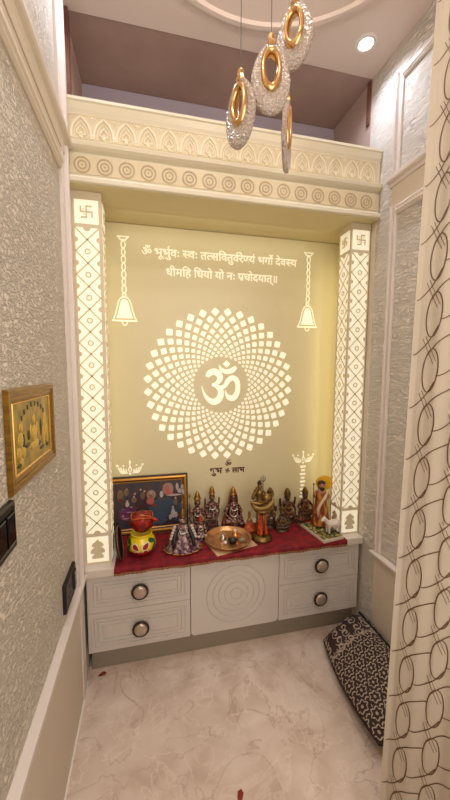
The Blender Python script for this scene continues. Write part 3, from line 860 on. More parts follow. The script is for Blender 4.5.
PEND = [(.531, -.60, 2.163, 1.998, math.radians(-62), 'leftmost pendant lamp, an oval of crushed glass turned partly sideways round a gold ring'),
        (.612, -.60, 2.262, 2.090, math.radians(-8), 'middle pendant lamp, facing forward, with the widest oval of crushed glass'),
        (.676, -.60, 2.370, 2.212, math.radians(-48), 'highest pendant lamp, its gold ring nearest the ceiling'),
        (.722, -.45, 2.255, 2.045, math.radians(58), 'slim pendant lamp seen almost edge-on under the highest one')]
for p in PEND: pendant(*p)
MB()
cn = MB().lathe([(.12, -.001), (.12, -.02), (.0001, -.022)], 48, False).build('pendant_canopy', GOLD, None, True); cn.location = (.64, -.55, ZC+.07)
tag(cn, 'round gold ceiling plate the pendant cords hang from', 'ceiling plate')

# ------------------------------------------------------------------ things on the worktop
ZT = ZW1
CT = .0035
def cloth():
    m = MB(); rnd = random.Random(5)
    def S(u, v):  # u along x, v from back to the front drop
        x = .118+(1.277-.118)*u+0.006*math.sin(v*7)
        wv = .0015*(math.sin(u*60)+math.sin(u*23+v*5))
        L1 = .285
        if v < L1: y = .262-v; z = ZT+CT
        else:
            a = v-L1; r = .006
            ang = min(a/r, PI/2); y = .262-L1-r*math.sin(ang)-.0012*(1+math.sin(u*75+1))*min(1, max(0, (a-.005)/.02)); z = ZT+CT-r*(1-math.cos(ang))-max(0, a-r*PI/2)
        return Vector((x, y+.002, z+(wv if v < L1-.01 and False else 0)))
    vs = [0, .05, .1, .15, .2, .25, .275, .285, .288, .291, .2945, .300, .306, .3125]
    nu = 240
    for inner in (0, 1):
        pts = []
        for j, v in enumerate(vs):
            for i in range(nu+1):
                p = S(i/nu, v+(.0018*math.sin(i*.11)+.001*math.sin(i*.31) if j > 10 else 0))
                pts.append((p.x, p.y+(.0024 if inner else 0)*(1 if j > 7 else 0), p.z-(.0030 if inner and j <= 8 else 0)))
        m.mi = 0
        off = len(m.v); m.v += pts
        for j in range(len(vs)-1):
            for i in range(nu):
                m.f.append([off+j*(nu+1)+i, off+j*(nu+1)+i+1, off+(j+1)*(nu+1)+i+1, off+(j+1)*(nu+1)+i]); m.m.append(0)
    c = m.build('altar_cloth', REDC, smooth=True)
    tag(c, 'crimson cloth spread over the worktop with a gold braid along its front', 'cloth')
    tr = MB()
    for i in range(nu):
        a = S(i/nu, .3125+.0018*math.sin(i*.11)+.001*math.sin(i*.31)); b = S((i+1)/nu, .3125+.0018*math.sin((i+1)*.11)+.001*math.sin((i+1)*.31))
        z0 = .006+.0025*(i % 4 == 0)
        tr.add([(a.x, a.y-.0008, a.z+.004), (b.x, b.y-.0008, b.z+.004), (b.x, b.y-.0012, b.z-z0), (a.x, a.y-.0012, a.z-z0)], [(0, 1, 2, 3)])
    tr.build('gold_braid', mat('gold_braid', (176, 132, 92), .5, .3, noise=(260, (96, 52, 42), .4, .6)), c)
cloth()
Z0 = ZT+CT+.0004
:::
# Objective:
Repeat the listing in full and exactly. Do not include any images.

# Task solution:
The Blender Python script for this scene continues. Write part 3, from line 860 on. More parts follow. The script is for Blender 4.5.
PEND = [(.531, -.60, 2.163, 1.998, math.radians(-62), 'leftmost pendant lamp, an oval of crushed glass turned partly sideways round a gold ring'),
        (.612, -.60, 2.262, 2.090, math.radians(-8), 'middle pendant lamp, facing forward, with the widest oval of crushed glass'),
        (.676, -.60, 2.370, 2.212, math.radians(-48), 'highest pendant lamp, its gold ring nearest the ceiling'),
        (.722, -.45, 2.255, 2.045, math.radians(58), 'slim pendant lamp seen almost edge-on under the highest one')]
for p in PEND: pendant(*p)
MB()
cn = MB().lathe([(.12, -.001), (.12, -.02), (.0001, -.022)], 48, False).build('pendant_canopy', GOLD, None, True); cn.location = (.64, -.55, ZC+.07)
tag(cn, 'round gold ceiling plate the pendant cords hang from', 'ceiling plate')

# ------------------------------------------------------------------ things on the worktop
ZT = ZW1
CT = .0035
def cloth():
    m = MB(); rnd = random.Random(5)
    def S(u, v):  # u along x, v from back to the front drop
        x = .118+(1.277-.118)*u+0.006*math.sin(v*7)
        wv = .0015*(math.sin(u*60)+math.sin(u*23+v*5))
        L1 = .285
        if v < L1: y = .262-v; z = ZT+CT
        else:
            a = v-L1; r = .006
            ang = min(a/r, PI/2); y = .262-L1-r*math.sin(ang)-.0012*(1+math.sin(u*75+1))*min(1, max(0, (a-.005)/.02)); z = ZT+CT-r*(1-math.cos(ang))-max(0, a-r*PI/2)
        return Vector((x, y+.002, z+(wv if v < L1-.01 and False else 0)))
    vs = [0, .05, .1, .15, .2, .25, .275, .285, .288, .291, .2945, .300, .306, .3125]
    nu = 240
    for inner in (0, 1):
        pts = []
        for j, v in enumerate(vs):
            for i in range(nu+1):
                p = S(i/nu, v+(.0018*math.sin(i*.11)+.001*math.sin(i*.31) if j > 10 else 0))
                pts.append((p.x, p.y+(.0024 if inner else 0)*(1 if j > 7 else 0), p.z-(.0030 if inner and j <= 8 else 0)))
        m.mi = 0
        off = len(m.v); m.v += pts
        for j in range(len(vs)-1):
            for i in range(nu):
                m.f.append([off+j*(nu+1)+i, off+j*(nu+1)+i+1, off+(j+1)*(nu+1)+i+1, off+(j+1)*(nu+1)+i]); m.m.append(0)
    c = m.build('altar_cloth', REDC, smooth=True)
    tag(c, 'crimson cloth spread over the worktop with a gold braid along its front', 'cloth')
    tr = MB()
    for i in range(nu):
        a = S(i/nu, .3125+.0018*math.sin(i*.11)+.001*math.sin(i*.31)); b = S((i+1)/nu, .3125+.0018*math.sin((i+1)*.11)+.001*math.sin((i+1)*.31))
        z0 = .006+.0025*(i % 4 == 0)
        tr.add([(a.x, a.y-.0008, a.z+.004), (b.x, b.y-.0008, b.z+.004), (b.x, b.y-.0012, b.z-z0), (a.x, a.y-.0012, a.z-z0)], [(0, 1, 2, 3)])
    tr.build('gold_braid', mat('gold_braid', (176, 132, 92), .5, .3, noise=(260, (96, 52, 42), .4, .6)), c)
cloth()
Z0 = ZT+CT+.0004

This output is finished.